Julia May is a Senior Scientist at Communities for a Better Environment (CBE), providing engineering analysis and regulatory policy development on oil refineries and other industrial pollution sources. She is deeply involved in planning the transition away from dependence on oil refineries toward clean energy replacements to protect communities and the planet from climate and health destruction. For the last 35 years, she has provided technical support for CBE and other Environmental Justice organizations, demystifying refinery operations, their health-harming pollution, and seeking alternatives. She helped develop best-in-nation oil refinery regulations to prevent accidents and flaring and to minimize continuous emissions from refinery storage tanks, ships, boilers, heaters, and more.

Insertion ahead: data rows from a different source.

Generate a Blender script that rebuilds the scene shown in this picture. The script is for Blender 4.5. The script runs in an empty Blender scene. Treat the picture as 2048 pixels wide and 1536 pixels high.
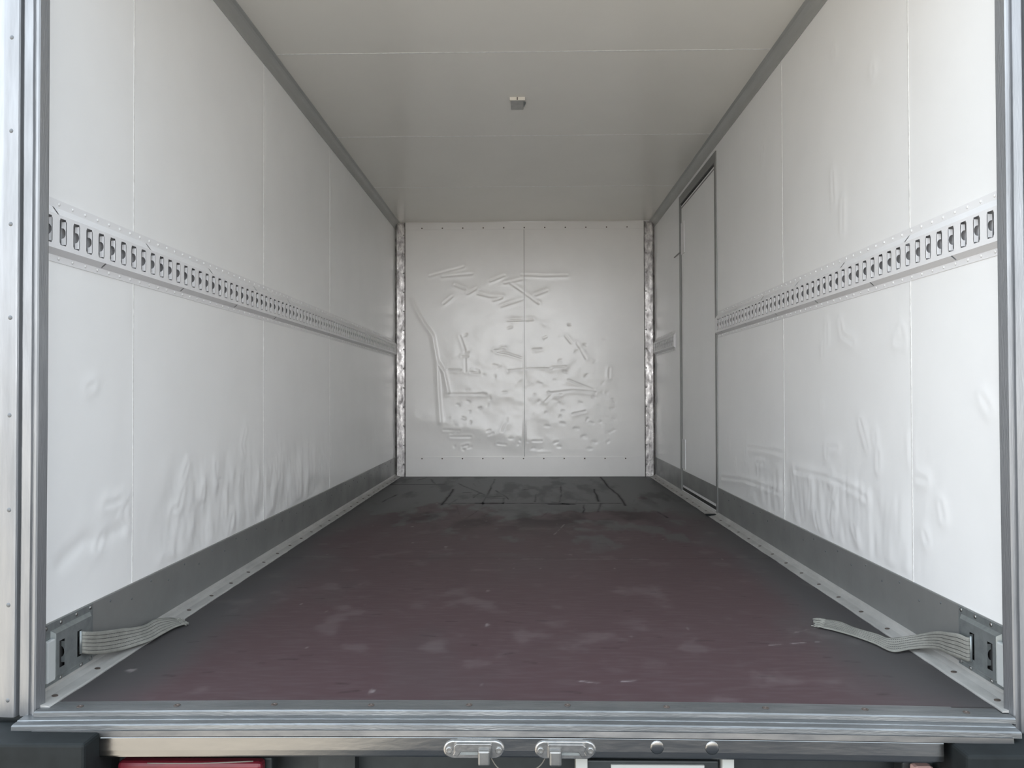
import bpy, bmesh, math, random
import numpy as np
from mathutils import Vector, Matrix

C = bpy.context.scene
COL = C.collection
R = random.Random(7)

# ------------------------------------------------------------------ camera
F_PX = 1525.0
cam_d = bpy.data.cameras.new('camera'); cam = bpy.data.objects.new('camera', cam_d); COL.objects.link(cam)
cam_d.sensor_fit = 'HORIZONTAL'; cam_d.sensor_width = 36.0; cam_d.lens = F_PX / 2048 * 36.0
cam_d.clip_start = 0.02
def _cam():
    yaw, pit, rol = -0.01903, 0.01379, -0.00287
    cy, sy, cp, sp = math.cos(yaw), math.sin(yaw), math.cos(pit), math.sin(pit)
    cr, sr = math.cos(rol), math.sin(rol)
    fw = Vector((sy * cp, cy * cp, sp)); rt = Vector((cy, -sy, 0)); up = rt.cross(fw)
    r2 = cr * rt + sr * up; u2 = -sr * rt + cr * up
    m = Matrix((r2, u2, -fw)).transposed().to_4x4()
    m.translation = Vector((0.015, 0.0, 0.663))
    return m
cam.matrix_world = _cam()
C.camera = cam

# ------------------------------------------------------------------ exposure, sky, sun
C.view_settings.view_transform = 'Standard'; C.view_settings.look = 'None'
C.view_settings.gamma = 1.0; C.view_settings.use_curve_mapping = False
C.view_settings.exposure = 0.0
C.cycles.max_bounces = 24; C.cycles.diffuse_bounces = 20; C.cycles.glossy_bounces = 10   # a white box: light reaches the far end by many bounces
SKY_STRENGTH, SKY_LOW, SKY_HIGH, SKY_GLOW = 1.28, 1.45, 1.1, 7.5
sun_d = bpy.data.lights.new('sun', 'SUN'); sun_d.energy = 22.0; sun_d.angle = math.radians(2.0); sun_d.color = (1.0, 0.95, 0.87)
sun = bpy.data.objects.new('sun', sun_d); COL.objects.link(sun)
sun.rotation_euler = Vector((0.15, -0.80, -0.75)).to_track_quat('-Z', 'Y').to_euler()   # high, from ahead on the left: the rear opening is in shade
sun.location = (-6, 8, 9)
world = bpy.data.worlds.new('sky'); C.world = world; world.use_nodes = True
def build_world():
    nt = world.node_tree; N = nt.nodes; L = nt.links; N.clear()
    def math_(op, a, b=None, clamp=False):
        n = N.new('ShaderNodeMath'); n.operation = op; n.use_clamp = clamp
        for i, v in enumerate((a, b)):
            if v is None: continue
            if isinstance(v, (int, float)): n.inputs[i].default_value = v
            else: L.new(v, n.inputs[i])
        return n.outputs[0]
    tc = N.new('ShaderNodeTexCoord'); sep = N.new('ShaderNodeSeparateXYZ'); L.new(tc.outputs['Generated'], sep.inputs[0])
    x, y, z = sep.outputs
    ramp = N.new('ShaderNodeValToRGB'); L.new(math_('MAXIMUM', z, 0.0), ramp.inputs[0])
    e = ramp.color_ramp.elements
    e[0].position = 0.0; e[0].color = (0.97, 0.985, 1.0, 1)
    e[1].position = 0.75; e[1].color = (0.76, 0.88, 1.0, 1)
    # hazy daylight: dimmer at the horizon, bright cloud higher up, a little brighter to the left
    zz = math_('MAXIMUM', z, 0.0)
    up = math_('MULTIPLY', math_('SUBTRACT', 1.0, math_('POWER', 2.718, math_('MULTIPLY', zz, -3.2))), SKY_HIGH)
    side = math_('ADD', 1.0, math_('MULTIPLY', x, -0.34))
    # a bright gap added low in the sky behind the truck to light the bulkhead
    def gauss(v, c, w): return math_('POWER', 2.718, math_('MULTIPLY', math_('POWER', math_('ABSOLUTE', math_('DIVIDE', math_('SUBTRACT', v, c), w)), 2.0), -1.0))
    glow = math_('MULTIPLY', math_('MULTIPLY', gauss(x, 0.03, 0.24), gauss(z, 0.03, 0.11)), math_('MULTIPLY', math_('LESS_THAN', y, 0.0), SKY_GLOW))
    st = math_('MULTIPLY', math_('ADD', math_('MULTIPLY', math_('ADD', SKY_LOW, up), side), glow), SKY_STRENGTH)
    bg = N.new('ShaderNodeBackground'); L.new(ramp.outputs[0], bg.inputs[0]); L.new(st, bg.inputs[1])
    out = N.new('ShaderNodeOutputWorld'); L.new(bg.outputs[0], out.inputs[0])
build_world()

# ------------------------------------------------------------------ helpers
WLOC = {}
def link(o, parent=None, wloc=(0, 0, 0)):
    COL.objects.link(o); w = Vector(wloc); WLOC[o.name] = w
    if parent is not None:
        o.parent = parent; o.location = w - WLOC[parent.name]
    else:
        o.location = w
    return o
def tag(o, label=None, cat=None, group=None, kind=None):
    if label: o['label'] = label
    if cat: o['category'] = cat
    if group: o['group'] = group
    if kind: o['kind'] = kind
    return o
def thing(name, loc, label, cat, group=None, kind=None):
    o = bpy.data.objects.new(name, None); o.empty_display_size = 0.05
    link(o, None, loc); return tag(o, label, cat, group, kind)
def obj(name, bm, mat, parent=None, smooth=False, bevel=0, label=None):
    me = bpy.data.meshes.new(name)
    vs = [v.co for v in bm.verts]
    lo = Vector((min(v.x for v in vs), min(v.y for v in vs), min(v.z for v in vs)))
    hi = Vector((max(v.x for v in vs), max(v.y for v in vs), max(v.z for v in vs)))
    c = Vector(((lo.x + hi.x) / 2, (lo.y + hi.y) / 2, lo.z))
    for v in bm.verts: v.co -= c
    bmesh.ops.recalc_face_normals(bm, faces=bm.faces)
    bm.to_mesh(me); bm.free()
    me.materials.append(mat)
    if smooth:
        for p in me.polygons: p.use_smooth = True
    o = bpy.data.objects.new(name, me); link(o, parent, c)
    if bevel:
        b = o.modifiers.new('bevel', 'BEVEL'); b.width = bevel; b.segments = 2; b.limit_method = 'ANGLE'; b.angle_limit = math.radians(40)
    if label: o['label'] = label
    return o
def inst(src, name, parent, wloc):
    o = src.copy(); o.name = name; o.parent = None
    COL.objects.link(o); w = Vector(wloc); WLOC[o.name] = w
    o.parent = parent; o.location = w - WLOC[parent.name]
    return o
def B(): return bmesh.new()
def box(bm, x0, x1, y0, y1, z0, z1, rot=None):
    vs = [bm.verts.new((x, y, z)) for x in (x0, x1) for y in (y0, y1) for z in (z0, z1)]
    for f in ((0, 1, 3, 2), (4, 6, 7, 5), (0, 4, 5, 1), (2, 3, 7, 6), (0, 2, 6, 4), (1, 5, 7, 3)):
        bm.faces.new([vs[i] for i in f])
    if rot: bmesh.ops.transform(bm, matrix=rot, verts=vs)
    return bm
def extrude(bm, prof, frames):
    """prof: closed 2D outline; frames: list of functions mapping (a,b)->3D, one per station"""
    rings = [[bm.verts.new(f(a, b)) for a, b in prof] for f in frames]
    n = len(prof)
    for r0, r1 in zip(rings, rings[1:]):
        for i in range(n):
            bm.faces.new((r0[i], r0[(i + 1) % n], r1[(i + 1) % n], r1[i]))
    bm.faces.new(rings[0]); bm.faces.new(list(reversed(rings[-1])))
    return bm
def tube(bm, pts, r, seg=8):
    pts = [Vector(p) for p in pts]; rings = []
    for i, p in enumerate(pts):
        t = (pts[min(i + 1, len(pts) - 1)] - pts[max(i - 1, 0)]).normalized()
        a = t.cross(Vector((0, 1, 0.01)))
        if a.length < 1e-4: a = t.cross(Vector((1, 0, 0)))
        a.normalize(); b = t.cross(a)
        rings.append([bm.verts.new(p + r * (math.cos(k * 2 * math.pi / seg) * a + math.sin(k * 2 * math.pi / seg) * b)) for k in range(seg)])
    for r0, r1 in zip(rings, rings[1:]):
        for k in range(seg): bm.faces.new((r0[k], r0[(k + 1) % seg], r1[(k + 1) % seg], r1[k]))
    bm.faces.new(list(reversed(rings[0]))); bm.faces.new(rings[-1])
    return bm
def dome(bm, c, n, r, h, seg=10, ring=3):
    """rivet head: shallow dome of radius r, height h standing on point c along n"""
    c = Vector(c); n = Vector(n).normalized()
    a = n.cross(Vector((0.3, 0.2, 0.9))).normalized(); b = n.cross(a)
    prev = None
    for j in range(ring):
        t = j / ring * math.pi / 2
        rr, hh = r * math.cos(t), h * math.sin(t)
        cur = [bm.verts.new(c + n * hh + rr * (math.cos(k * 2 * math.pi / seg) * a + math.sin(k * 2 * math.pi / seg) * b)) for k in range(seg)]
        if prev is None: bm.faces.new(list(reversed(cur)))
        else:
            for k in range(seg): bm.faces.new((prev[k], prev[(k + 1) % seg], cur[(k + 1) % seg], cur[k]))
        prev = cur
    top = bm.verts.new(c + n * h)
    for k in range(seg): bm.faces.new((prev[k], prev[(k + 1) % seg], top))
    return bm
def disc(bm, c, n, r, h, seg=14, hex_r=0):
    """screw head: low cylinder, optional hexagonal socket"""
    c = Vector(c); n = Vector(n).normalized()
    a = n.cross(Vector((0.3, 0.2, 0.9))).normalized(); b = n.cross(a)
    ringp = lambda rr, hh, s=seg: [bm.verts.new(c + n * hh + rr * (math.cos(k * 2 * math.pi / s) * a + math.sin(k * 2 * math.pi / s) * b)) for k in range(s)]
    r0, r1, r2 = ringp(r, 0), ringp(r, h * .75), ringp(r * .85, h)
    def br(p, q):
        for k in range(seg): bm.faces.new((p[k], p[(k + 1) % seg], q[(k + 1) % seg], q[k]))
    br(r0, r1); br(r1, r2); bm.faces.new(list(reversed(r0)))
    if hex_r:
        r3, r4 = ringp(hex_r, h), ringp(hex_r * .95, h * .25)
        br(r2, r3); br(r3, r4); bm.faces.new(r4)
    else: bm.faces.new(r2)
    return bm

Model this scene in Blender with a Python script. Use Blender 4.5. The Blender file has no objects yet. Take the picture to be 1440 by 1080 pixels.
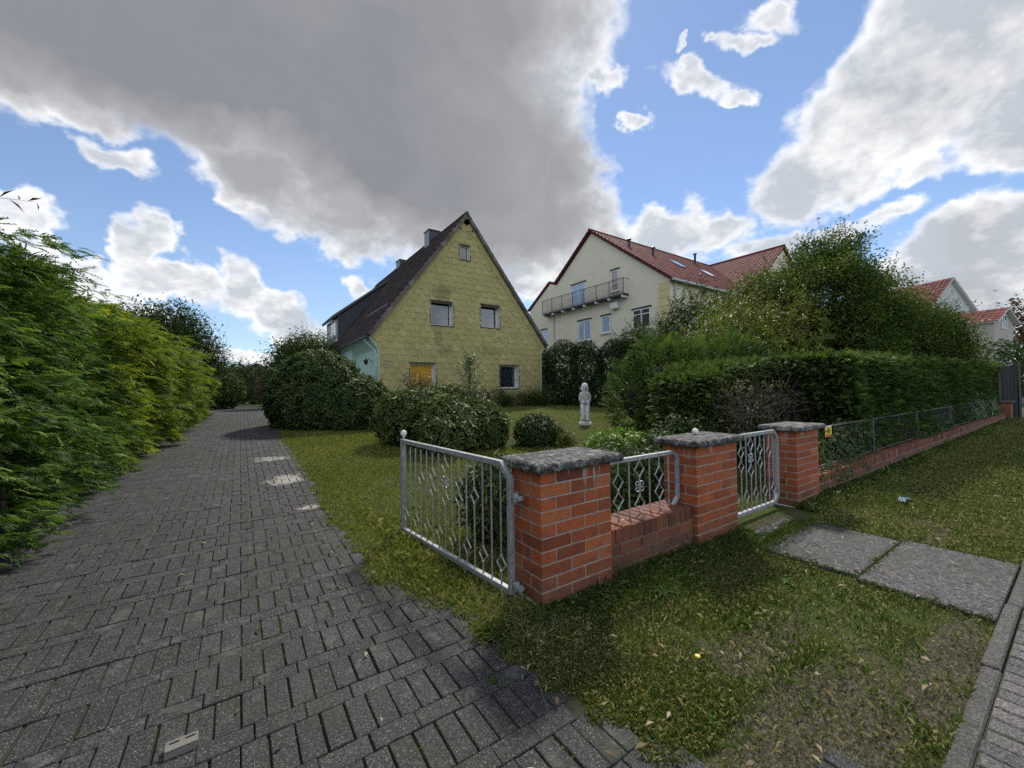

Brian White is a U.S. Navy veteran and currently serves as the Policy Director in the office of Richmond Mayor Eduardo Martinez. Previous to his current position Mr. White was a 29 year member of United Steelworkers and Oil, Chemical, and Atomic Workers unions, while working at the Chevron Refinery in Richmond, CA. His work at the refinery included operating some of the most complex and difficult units in the refinery. Mr White also led a Union Safety program at the refinery for three years and trained plant operators on process procedures and regulatory requirements.
Alicia Rivera is an organizer for Communities for a Better Environment in Wilmington and has been a lead oil refinery organizer in California for over 20 years. Her initiation to refinery disasters was the former Texaco, now Marathon refinery that spectacularly exploded in the late 1990s, physically damaging homes and people’s health, aggravating respiratory illnesses and ability to breathe. Since then, Alicia has witnessed countless explosions, flaring, and neighbors’ health harms, and has been instrumental in pushing and winning regulations and policies at the regional Air District and the State to clean up refineries. She is now actively involved in work toward refineries phaseout.